-- start of Available data --
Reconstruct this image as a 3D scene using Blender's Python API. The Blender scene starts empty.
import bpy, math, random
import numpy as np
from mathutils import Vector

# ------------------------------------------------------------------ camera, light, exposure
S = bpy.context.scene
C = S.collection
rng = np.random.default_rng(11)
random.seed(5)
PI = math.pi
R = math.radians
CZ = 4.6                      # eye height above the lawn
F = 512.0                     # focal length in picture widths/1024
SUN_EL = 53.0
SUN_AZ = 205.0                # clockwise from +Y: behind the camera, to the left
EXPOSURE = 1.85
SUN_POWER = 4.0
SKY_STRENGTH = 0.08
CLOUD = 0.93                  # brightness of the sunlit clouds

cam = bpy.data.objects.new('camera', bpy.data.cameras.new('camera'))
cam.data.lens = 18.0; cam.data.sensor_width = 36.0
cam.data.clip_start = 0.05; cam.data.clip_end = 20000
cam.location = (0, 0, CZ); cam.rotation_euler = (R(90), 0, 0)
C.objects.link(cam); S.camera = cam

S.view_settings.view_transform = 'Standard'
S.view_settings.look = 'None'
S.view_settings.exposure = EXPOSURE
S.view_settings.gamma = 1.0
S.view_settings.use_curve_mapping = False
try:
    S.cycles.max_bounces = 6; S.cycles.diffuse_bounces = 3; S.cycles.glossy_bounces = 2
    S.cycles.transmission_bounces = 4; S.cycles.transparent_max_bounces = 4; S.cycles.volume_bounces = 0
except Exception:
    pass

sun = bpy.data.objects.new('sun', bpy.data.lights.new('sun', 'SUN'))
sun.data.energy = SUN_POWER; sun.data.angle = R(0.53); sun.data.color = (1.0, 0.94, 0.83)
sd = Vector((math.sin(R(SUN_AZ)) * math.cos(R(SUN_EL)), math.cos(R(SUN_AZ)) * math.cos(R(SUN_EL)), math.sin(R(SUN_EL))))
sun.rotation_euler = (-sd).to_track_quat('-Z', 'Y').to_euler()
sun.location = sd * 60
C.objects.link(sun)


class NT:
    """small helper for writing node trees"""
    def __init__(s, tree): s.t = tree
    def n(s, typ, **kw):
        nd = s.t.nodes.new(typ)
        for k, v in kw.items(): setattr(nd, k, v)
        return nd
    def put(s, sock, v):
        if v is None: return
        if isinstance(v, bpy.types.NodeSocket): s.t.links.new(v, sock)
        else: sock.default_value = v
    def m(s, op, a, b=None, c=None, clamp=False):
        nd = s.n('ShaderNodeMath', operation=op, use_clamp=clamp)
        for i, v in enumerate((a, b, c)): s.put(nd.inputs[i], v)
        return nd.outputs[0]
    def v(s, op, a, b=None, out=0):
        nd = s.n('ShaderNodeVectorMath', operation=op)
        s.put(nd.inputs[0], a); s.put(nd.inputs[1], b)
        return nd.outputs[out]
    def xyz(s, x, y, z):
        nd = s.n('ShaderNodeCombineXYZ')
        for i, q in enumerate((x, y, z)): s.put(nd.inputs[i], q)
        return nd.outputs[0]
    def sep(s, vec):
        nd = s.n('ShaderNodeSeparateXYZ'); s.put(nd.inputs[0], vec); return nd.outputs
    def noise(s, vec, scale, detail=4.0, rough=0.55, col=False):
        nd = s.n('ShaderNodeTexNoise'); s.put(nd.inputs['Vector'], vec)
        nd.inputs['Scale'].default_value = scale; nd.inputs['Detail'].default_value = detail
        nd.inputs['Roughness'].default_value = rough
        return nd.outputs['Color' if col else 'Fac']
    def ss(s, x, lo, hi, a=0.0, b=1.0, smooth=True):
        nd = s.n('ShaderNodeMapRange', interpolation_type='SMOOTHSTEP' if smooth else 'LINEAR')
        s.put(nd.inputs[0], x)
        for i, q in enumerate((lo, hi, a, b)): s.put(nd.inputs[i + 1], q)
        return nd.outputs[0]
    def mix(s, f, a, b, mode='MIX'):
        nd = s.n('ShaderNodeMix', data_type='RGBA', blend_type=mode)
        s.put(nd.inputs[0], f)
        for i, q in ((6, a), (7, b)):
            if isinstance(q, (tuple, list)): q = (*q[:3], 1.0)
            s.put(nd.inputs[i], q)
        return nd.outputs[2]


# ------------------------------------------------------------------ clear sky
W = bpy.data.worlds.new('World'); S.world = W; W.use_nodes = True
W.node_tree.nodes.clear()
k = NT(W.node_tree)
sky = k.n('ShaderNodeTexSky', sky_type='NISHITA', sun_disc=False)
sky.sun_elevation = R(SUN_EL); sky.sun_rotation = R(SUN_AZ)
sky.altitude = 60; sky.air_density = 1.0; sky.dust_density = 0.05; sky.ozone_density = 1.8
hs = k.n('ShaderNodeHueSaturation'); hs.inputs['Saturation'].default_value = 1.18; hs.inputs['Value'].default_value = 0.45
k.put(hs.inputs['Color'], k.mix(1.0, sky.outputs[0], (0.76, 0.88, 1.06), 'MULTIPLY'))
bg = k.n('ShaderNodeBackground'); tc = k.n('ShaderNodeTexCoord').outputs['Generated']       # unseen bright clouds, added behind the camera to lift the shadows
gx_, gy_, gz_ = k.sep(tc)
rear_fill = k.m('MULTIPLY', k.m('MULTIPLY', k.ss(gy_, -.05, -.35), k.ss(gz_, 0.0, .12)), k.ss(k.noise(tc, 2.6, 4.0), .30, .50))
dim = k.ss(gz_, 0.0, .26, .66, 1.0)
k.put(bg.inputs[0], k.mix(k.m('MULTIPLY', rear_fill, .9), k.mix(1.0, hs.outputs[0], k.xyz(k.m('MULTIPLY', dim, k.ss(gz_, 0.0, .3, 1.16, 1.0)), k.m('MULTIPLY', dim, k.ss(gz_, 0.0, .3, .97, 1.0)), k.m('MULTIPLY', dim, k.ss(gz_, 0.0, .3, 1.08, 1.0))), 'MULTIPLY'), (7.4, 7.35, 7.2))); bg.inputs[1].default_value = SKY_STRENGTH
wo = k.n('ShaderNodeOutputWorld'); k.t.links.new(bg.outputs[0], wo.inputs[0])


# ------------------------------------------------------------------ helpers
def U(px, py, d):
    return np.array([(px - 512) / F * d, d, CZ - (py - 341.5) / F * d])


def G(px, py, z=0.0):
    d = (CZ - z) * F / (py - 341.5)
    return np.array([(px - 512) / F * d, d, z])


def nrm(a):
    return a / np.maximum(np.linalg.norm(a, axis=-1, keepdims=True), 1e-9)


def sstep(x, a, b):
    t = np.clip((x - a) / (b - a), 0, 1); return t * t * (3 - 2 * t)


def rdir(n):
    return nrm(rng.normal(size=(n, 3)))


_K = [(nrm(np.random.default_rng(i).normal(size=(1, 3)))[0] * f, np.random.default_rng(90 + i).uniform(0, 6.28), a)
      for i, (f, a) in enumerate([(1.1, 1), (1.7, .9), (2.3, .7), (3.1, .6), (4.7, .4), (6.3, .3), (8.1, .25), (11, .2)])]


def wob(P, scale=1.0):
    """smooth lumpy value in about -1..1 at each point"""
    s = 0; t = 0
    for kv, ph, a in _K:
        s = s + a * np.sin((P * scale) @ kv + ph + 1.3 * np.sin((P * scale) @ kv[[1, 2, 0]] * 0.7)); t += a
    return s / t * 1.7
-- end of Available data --
▸ **Written problem**
Please reproduce the entire listing, exactly as shown.

▸ **Final result**
Reconstruct this image as a 3D scene using Blender's Python API. The Blender scene starts empty.
import bpy, math, random
import numpy as np
from mathutils import Vector

# ------------------------------------------------------------------ camera, light, exposure
S = bpy.context.scene
C = S.collection
rng = np.random.default_rng(11)
random.seed(5)
PI = math.pi
R = math.radians
CZ = 4.6                      # eye height above the lawn
F = 512.0                     # focal length in picture widths/1024
SUN_EL = 53.0
SUN_AZ = 205.0                # clockwise from +Y: behind the camera, to the left
EXPOSURE = 1.85
SUN_POWER = 4.0
SKY_STRENGTH = 0.08
CLOUD = 0.93                  # brightness of the sunlit clouds

cam = bpy.data.objects.new('camera', bpy.data.cameras.new('camera'))
cam.data.lens = 18.0; cam.data.sensor_width = 36.0
cam.data.clip_start = 0.05; cam.data.clip_end = 20000
cam.location = (0, 0, CZ); cam.rotation_euler = (R(90), 0, 0)
C.objects.link(cam); S.camera = cam

S.view_settings.view_transform = 'Standard'
S.view_settings.look = 'None'
S.view_settings.exposure = EXPOSURE
S.view_settings.gamma = 1.0
S.view_settings.use_curve_mapping = False
try:
    S.cycles.max_bounces = 6; S.cycles.diffuse_bounces = 3; S.cycles.glossy_bounces = 2
    S.cycles.transmission_bounces = 4; S.cycles.transparent_max_bounces = 4; S.cycles.volume_bounces = 0
except Exception:
    pass

sun = bpy.data.objects.new('sun', bpy.data.lights.new('sun', 'SUN'))
sun.data.energy = SUN_POWER; sun.data.angle = R(0.53); sun.data.color = (1.0, 0.94, 0.83)
sd = Vector((math.sin(R(SUN_AZ)) * math.cos(R(SUN_EL)), math.cos(R(SUN_AZ)) * math.cos(R(SUN_EL)), math.sin(R(SUN_EL))))
sun.rotation_euler = (-sd).to_track_quat('-Z', 'Y').to_euler()
sun.location = sd * 60
C.objects.link(sun)


class NT:
    """small helper for writing node trees"""
    def __init__(s, tree): s.t = tree
    def n(s, typ, **kw):
        nd = s.t.nodes.new(typ)
        for k, v in kw.items(): setattr(nd, k, v)
        return nd
    def put(s, sock, v):
        if v is None: return
        if isinstance(v, bpy.types.NodeSocket): s.t.links.new(v, sock)
        else: sock.default_value = v
    def m(s, op, a, b=None, c=None, clamp=False):
        nd = s.n('ShaderNodeMath', operation=op, use_clamp=clamp)
        for i, v in enumerate((a, b, c)): s.put(nd.inputs[i], v)
        return nd.outputs[0]
    def v(s, op, a, b=None, out=0):
        nd = s.n('ShaderNodeVectorMath', operation=op)
        s.put(nd.inputs[0], a); s.put(nd.inputs[1], b)
        return nd.outputs[out]
    def xyz(s, x, y, z):
        nd = s.n('ShaderNodeCombineXYZ')
        for i, q in enumerate((x, y, z)): s.put(nd.inputs[i], q)
        return nd.outputs[0]
    def sep(s, vec):
        nd = s.n('ShaderNodeSeparateXYZ'); s.put(nd.inputs[0], vec); return nd.outputs
    def noise(s, vec, scale, detail=4.0, rough=0.55, col=False):
        nd = s.n('ShaderNodeTexNoise'); s.put(nd.inputs['Vector'], vec)
        nd.inputs['Scale'].default_value = scale; nd.inputs['Detail'].default_value = detail
        nd.inputs['Roughness'].default_value = rough
        return nd.outputs['Color' if col else 'Fac']
    def ss(s, x, lo, hi, a=0.0, b=1.0, smooth=True):
        nd = s.n('ShaderNodeMapRange', interpolation_type='SMOOTHSTEP' if smooth else 'LINEAR')
        s.put(nd.inputs[0], x)
        for i, q in enumerate((lo, hi, a, b)): s.put(nd.inputs[i + 1], q)
        return nd.outputs[0]
    def mix(s, f, a, b, mode='MIX'):
        nd = s.n('ShaderNodeMix', data_type='RGBA', blend_type=mode)
        s.put(nd.inputs[0], f)
        for i, q in ((6, a), (7, b)):
            if isinstance(q, (tuple, list)): q = (*q[:3], 1.0)
            s.put(nd.inputs[i], q)
        return nd.outputs[2]


# ------------------------------------------------------------------ clear sky
W = bpy.data.worlds.new('World'); S.world = W; W.use_nodes = True
W.node_tree.nodes.clear()
k = NT(W.node_tree)
sky = k.n('ShaderNodeTexSky', sky_type='NISHITA', sun_disc=False)
sky.sun_elevation = R(SUN_EL); sky.sun_rotation = R(SUN_AZ)
sky.altitude = 60; sky.air_density = 1.0; sky.dust_density = 0.05; sky.ozone_density = 1.8
hs = k.n('ShaderNodeHueSaturation'); hs.inputs['Saturation'].default_value = 1.18; hs.inputs['Value'].default_value = 0.45
k.put(hs.inputs['Color'], k.mix(1.0, sky.outputs[0], (0.76, 0.88, 1.06), 'MULTIPLY'))
bg = k.n('ShaderNodeBackground'); tc = k.n('ShaderNodeTexCoord').outputs['Generated']       # unseen bright clouds, added behind the camera to lift the shadows
gx_, gy_, gz_ = k.sep(tc)
rear_fill = k.m('MULTIPLY', k.m('MULTIPLY', k.ss(gy_, -.05, -.35), k.ss(gz_, 0.0, .12)), k.ss(k.noise(tc, 2.6, 4.0), .30, .50))
dim = k.ss(gz_, 0.0, .26, .66, 1.0)
k.put(bg.inputs[0], k.mix(k.m('MULTIPLY', rear_fill, .9), k.mix(1.0, hs.outputs[0], k.xyz(k.m('MULTIPLY', dim, k.ss(gz_, 0.0, .3, 1.16, 1.0)), k.m('MULTIPLY', dim, k.ss(gz_, 0.0, .3, .97, 1.0)), k.m('MULTIPLY', dim, k.ss(gz_, 0.0, .3, 1.08, 1.0))), 'MULTIPLY'), (7.4, 7.35, 7.2))); bg.inputs[1].default_value = SKY_STRENGTH
wo = k.n('ShaderNodeOutputWorld'); k.t.links.new(bg.outputs[0], wo.inputs[0])


# ------------------------------------------------------------------ helpers
def U(px, py, d):
    return np.array([(px - 512) / F * d, d, CZ - (py - 341.5) / F * d])


def G(px, py, z=0.0):
    d = (CZ - z) * F / (py - 341.5)
    return np.array([(px - 512) / F * d, d, z])


def nrm(a):
    return a / np.maximum(np.linalg.norm(a, axis=-1, keepdims=True), 1e-9)


def sstep(x, a, b):
    t = np.clip((x - a) / (b - a), 0, 1); return t * t * (3 - 2 * t)


def rdir(n):
    return nrm(rng.normal(size=(n, 3)))


_K = [(nrm(np.random.default_rng(i).normal(size=(1, 3)))[0] * f, np.random.default_rng(90 + i).uniform(0, 6.28), a)
      for i, (f, a) in enumerate([(1.1, 1), (1.7, .9), (2.3, .7), (3.1, .6), (4.7, .4), (6.3, .3), (8.1, .25), (11, .2)])]


def wob(P, scale=1.0):
    """smooth lumpy value in about -1..1 at each point"""
    s = 0; t = 0
    for kv, ph, a in _K:
        s = s + a * np.sin((P * scale) @ kv + ph + 1.3 * np.sin((P * scale) @ kv[[1, 2, 0]] * 0.7)); t += a
    return s / t * 1.7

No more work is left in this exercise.